Otro sesgo que existe en Eurovisión es el Efecto Halo, el cual nos hace creer que algo, al ser más estético, es también más funcional (y viceversa). Básicamente, que si el cantante es guapo, la escenografía es atractiva y la realización es impactante, la canción acaba sonándote mejor (de hecho, te invito a que cuentes cuánta gente es fea en Eurovisión).

Pero ojo, este sesgo tiene sus excepciones, por culpa del Efecto de Von Restorff, que hace destacar al elemento distinto dentro de una secuencia. Por eso, es una faena llevar un temazo dance el mismo año que predominan muchas canciones de ese género, aunque sean malas, porque el espectador va a bonificar, por ejemplo, una balada. Este año, a nuestra Blanca Paloma le favorece que hay MUCHO grupo y MUCHO pop, casi nada se parece a lo que llevamos.

Todos estos sesgos los explico en varias de mis clases, no sólo porque sean útiles para diseñar una buena experiencia de usuario en un servicio digital, sino cualquier experiencia en general, desde un evento (la semana pasada a última hora cambiamos de orden las dinámicas del Sarao porque había una que claramente iba a funcionar y otra donde tenía muchas dudas) hasta un relato.

En ese sentido, me he dado cuenta de que soy una persona de micro-relatos.

Porque tengo muchas historias y curiosidades que contar, cada una con una etiqueta distinta, desparejadas.

Soy como Eurovisión, una recopilación de canciones cortas de diferentes estilos que tienen que tener una relativa coherencia si quiero ofrecer una escucha completa a un público nuevo.

Estas soflamas son un buen ejemplo de ello.

En cambio, me cuesta mucho generar un relato único, un leitmotiv.

Lo que vendría a ser el álbum de un grupo.

Por eso cuando doy una charla, empiezo a saltar de un tema a otro hasta perder al público.

Si hablo de mis proyectos, no doy tiempo a la gente para que se ubique, pues cada uno de ellos son tres minutos “de canción” donde concentrar toda su complejidad de una forma comprensible.

Mi truco para evitarlo está siendo intencionalizar la fragmentación de estos relatos. O sea, que si no sé hablar 60 minutos de la misma cosa, vamos a jugar a hablar de 20 relatos distintos, con toda la intención.
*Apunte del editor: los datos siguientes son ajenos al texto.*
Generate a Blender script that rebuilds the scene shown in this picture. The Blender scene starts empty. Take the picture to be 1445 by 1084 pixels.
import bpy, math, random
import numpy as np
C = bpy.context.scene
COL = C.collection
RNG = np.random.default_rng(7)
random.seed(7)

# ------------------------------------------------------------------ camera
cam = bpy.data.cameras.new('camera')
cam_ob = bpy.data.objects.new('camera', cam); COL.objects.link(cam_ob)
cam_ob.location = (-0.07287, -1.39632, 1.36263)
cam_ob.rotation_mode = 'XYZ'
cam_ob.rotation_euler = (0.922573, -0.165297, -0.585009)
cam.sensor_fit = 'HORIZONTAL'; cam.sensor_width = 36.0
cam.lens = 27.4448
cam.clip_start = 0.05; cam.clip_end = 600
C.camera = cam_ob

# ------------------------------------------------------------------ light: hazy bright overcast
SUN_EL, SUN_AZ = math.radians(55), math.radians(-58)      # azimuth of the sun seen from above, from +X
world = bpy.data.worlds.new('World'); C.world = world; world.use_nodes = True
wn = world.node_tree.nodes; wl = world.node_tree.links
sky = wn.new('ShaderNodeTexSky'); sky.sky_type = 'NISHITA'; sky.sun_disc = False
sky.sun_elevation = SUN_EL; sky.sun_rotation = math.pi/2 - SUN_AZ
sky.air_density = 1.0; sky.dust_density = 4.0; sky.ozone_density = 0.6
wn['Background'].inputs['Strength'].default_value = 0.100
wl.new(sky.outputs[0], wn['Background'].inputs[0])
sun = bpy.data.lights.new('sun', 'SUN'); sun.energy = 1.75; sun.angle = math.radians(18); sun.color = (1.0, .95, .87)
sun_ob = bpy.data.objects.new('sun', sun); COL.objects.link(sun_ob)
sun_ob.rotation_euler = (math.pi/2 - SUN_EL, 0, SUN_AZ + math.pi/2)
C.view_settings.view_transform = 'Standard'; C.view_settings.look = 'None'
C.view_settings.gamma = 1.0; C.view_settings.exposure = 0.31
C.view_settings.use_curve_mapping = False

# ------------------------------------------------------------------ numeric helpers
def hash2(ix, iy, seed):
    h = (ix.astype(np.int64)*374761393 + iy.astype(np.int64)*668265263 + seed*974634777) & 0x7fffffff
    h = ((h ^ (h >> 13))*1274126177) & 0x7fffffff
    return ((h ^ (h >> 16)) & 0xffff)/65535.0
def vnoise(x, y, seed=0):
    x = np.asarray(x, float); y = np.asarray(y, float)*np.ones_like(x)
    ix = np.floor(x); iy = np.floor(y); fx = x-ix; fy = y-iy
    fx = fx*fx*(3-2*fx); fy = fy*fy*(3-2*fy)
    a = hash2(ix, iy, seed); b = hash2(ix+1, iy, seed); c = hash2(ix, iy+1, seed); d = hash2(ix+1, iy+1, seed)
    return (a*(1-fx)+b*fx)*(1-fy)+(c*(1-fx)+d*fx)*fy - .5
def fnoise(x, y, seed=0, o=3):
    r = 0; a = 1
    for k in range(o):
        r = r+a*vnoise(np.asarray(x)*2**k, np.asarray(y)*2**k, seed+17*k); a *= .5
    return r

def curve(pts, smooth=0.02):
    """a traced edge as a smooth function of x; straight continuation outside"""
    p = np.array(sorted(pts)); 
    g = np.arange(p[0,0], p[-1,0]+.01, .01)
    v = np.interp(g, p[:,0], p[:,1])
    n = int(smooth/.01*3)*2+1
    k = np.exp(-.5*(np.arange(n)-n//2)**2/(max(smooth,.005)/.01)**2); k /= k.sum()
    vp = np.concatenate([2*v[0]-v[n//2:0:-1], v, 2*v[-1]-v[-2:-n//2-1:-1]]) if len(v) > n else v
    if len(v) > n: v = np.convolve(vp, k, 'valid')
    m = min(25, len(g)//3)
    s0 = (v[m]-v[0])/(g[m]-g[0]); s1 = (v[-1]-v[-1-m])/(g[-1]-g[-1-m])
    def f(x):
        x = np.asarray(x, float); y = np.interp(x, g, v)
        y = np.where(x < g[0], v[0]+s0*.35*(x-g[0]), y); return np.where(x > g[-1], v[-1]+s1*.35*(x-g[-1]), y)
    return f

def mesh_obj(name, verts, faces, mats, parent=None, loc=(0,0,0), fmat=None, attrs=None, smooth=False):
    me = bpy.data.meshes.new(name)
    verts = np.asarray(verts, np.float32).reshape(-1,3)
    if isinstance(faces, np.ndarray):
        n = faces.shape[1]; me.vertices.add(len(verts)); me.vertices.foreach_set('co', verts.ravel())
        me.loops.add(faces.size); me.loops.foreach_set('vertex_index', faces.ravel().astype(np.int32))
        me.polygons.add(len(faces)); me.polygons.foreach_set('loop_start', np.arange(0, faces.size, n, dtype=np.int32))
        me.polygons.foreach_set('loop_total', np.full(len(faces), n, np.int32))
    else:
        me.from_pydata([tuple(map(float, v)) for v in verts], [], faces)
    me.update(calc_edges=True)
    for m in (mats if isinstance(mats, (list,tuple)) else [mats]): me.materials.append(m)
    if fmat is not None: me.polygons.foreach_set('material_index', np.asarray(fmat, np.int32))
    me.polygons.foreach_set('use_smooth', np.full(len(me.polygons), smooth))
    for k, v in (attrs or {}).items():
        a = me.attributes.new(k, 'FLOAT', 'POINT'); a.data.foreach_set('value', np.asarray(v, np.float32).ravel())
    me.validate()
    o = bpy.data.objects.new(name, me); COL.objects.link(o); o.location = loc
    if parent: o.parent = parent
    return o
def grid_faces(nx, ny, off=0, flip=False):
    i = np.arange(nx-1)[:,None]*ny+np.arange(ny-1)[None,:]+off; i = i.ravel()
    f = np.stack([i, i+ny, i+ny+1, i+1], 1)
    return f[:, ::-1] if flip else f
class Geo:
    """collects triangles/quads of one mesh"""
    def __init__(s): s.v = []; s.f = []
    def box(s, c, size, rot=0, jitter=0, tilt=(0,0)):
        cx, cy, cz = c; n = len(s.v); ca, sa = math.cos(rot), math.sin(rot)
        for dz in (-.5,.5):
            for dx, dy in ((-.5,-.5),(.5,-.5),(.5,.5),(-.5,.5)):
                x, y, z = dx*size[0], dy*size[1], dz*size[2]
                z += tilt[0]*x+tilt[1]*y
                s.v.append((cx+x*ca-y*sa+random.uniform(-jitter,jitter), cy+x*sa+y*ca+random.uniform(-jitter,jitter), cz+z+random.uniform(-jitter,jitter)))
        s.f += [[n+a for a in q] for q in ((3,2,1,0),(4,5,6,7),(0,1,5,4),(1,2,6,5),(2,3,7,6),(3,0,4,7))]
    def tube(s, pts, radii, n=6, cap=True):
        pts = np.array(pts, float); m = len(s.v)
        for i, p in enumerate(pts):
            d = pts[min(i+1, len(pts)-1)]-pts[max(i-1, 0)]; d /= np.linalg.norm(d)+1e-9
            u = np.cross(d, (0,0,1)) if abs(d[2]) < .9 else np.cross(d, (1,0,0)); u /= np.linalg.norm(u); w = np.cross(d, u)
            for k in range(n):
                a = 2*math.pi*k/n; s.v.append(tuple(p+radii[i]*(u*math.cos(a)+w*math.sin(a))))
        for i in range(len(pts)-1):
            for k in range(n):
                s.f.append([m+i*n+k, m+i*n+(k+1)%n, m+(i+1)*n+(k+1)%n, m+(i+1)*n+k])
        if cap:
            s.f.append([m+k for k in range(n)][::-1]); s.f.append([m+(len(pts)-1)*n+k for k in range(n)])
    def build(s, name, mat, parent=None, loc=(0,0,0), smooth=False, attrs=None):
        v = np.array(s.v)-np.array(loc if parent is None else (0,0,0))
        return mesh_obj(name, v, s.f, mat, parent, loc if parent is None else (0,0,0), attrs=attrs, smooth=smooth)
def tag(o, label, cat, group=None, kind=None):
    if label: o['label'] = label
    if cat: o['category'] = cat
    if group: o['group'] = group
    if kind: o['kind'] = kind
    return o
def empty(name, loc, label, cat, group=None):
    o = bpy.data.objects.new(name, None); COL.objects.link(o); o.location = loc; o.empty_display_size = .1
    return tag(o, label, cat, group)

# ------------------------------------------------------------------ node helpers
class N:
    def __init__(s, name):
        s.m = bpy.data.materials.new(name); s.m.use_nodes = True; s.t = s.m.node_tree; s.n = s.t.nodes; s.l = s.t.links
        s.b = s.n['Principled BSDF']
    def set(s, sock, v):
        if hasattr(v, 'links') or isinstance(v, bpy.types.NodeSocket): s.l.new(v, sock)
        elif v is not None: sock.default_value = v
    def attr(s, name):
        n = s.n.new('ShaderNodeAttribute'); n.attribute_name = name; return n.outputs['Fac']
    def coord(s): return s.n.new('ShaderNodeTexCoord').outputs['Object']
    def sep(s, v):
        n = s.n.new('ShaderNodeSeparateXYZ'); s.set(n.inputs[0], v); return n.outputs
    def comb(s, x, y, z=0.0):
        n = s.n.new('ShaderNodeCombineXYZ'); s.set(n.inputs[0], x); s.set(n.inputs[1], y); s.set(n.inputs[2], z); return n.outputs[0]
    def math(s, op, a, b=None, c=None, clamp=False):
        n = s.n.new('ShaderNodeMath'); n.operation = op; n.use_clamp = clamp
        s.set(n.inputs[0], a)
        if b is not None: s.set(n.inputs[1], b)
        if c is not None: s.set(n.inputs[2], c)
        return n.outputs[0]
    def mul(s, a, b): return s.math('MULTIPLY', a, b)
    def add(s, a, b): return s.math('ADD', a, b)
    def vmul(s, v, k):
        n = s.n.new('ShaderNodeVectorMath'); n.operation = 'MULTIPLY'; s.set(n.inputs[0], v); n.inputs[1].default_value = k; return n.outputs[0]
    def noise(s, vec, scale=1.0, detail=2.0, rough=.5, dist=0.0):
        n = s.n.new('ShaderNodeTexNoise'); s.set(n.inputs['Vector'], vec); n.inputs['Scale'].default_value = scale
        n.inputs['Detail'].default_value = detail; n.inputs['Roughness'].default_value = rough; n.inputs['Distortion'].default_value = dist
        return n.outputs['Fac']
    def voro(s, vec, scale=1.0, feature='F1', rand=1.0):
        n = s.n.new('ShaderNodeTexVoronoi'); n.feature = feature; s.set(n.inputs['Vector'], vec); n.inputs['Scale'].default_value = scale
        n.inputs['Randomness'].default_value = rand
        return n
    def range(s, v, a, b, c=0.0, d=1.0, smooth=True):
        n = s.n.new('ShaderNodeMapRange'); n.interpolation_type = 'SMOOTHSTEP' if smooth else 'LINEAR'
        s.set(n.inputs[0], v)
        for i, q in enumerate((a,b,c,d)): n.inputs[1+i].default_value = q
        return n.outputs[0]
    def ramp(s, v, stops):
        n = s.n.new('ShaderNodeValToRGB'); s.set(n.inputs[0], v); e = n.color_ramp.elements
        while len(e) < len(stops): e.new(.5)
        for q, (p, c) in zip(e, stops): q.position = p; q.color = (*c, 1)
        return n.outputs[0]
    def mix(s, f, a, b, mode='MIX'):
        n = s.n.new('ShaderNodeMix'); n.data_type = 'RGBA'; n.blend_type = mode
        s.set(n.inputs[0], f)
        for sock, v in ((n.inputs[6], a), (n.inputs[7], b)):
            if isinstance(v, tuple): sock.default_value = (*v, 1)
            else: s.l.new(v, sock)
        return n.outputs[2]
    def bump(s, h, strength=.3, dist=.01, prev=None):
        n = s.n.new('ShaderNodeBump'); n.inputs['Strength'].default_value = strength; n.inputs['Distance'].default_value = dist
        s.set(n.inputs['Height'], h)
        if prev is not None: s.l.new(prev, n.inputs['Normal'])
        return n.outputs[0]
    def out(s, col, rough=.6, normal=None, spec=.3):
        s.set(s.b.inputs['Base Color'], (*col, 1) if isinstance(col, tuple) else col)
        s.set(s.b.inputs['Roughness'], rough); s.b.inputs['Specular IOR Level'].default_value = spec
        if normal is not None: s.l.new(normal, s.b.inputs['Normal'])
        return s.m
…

Eurovisionizarlos en cierto modo, para que el goteo esté justificado. Aunque también estoy probando a quitarme el foco y darle voz a otras personas, que no se trate de contar un relato, sino de construirlo durante la propia charla. Debatir y reflexionar. Una jam session de las ideas. A veces funciona mejor y otras peor.

Sin embargo, sigo con las ganas de explorar el camino de generar un relato consistente, narrativas coherentes que me sirvan para orientar conciertos enteros… ¿o no?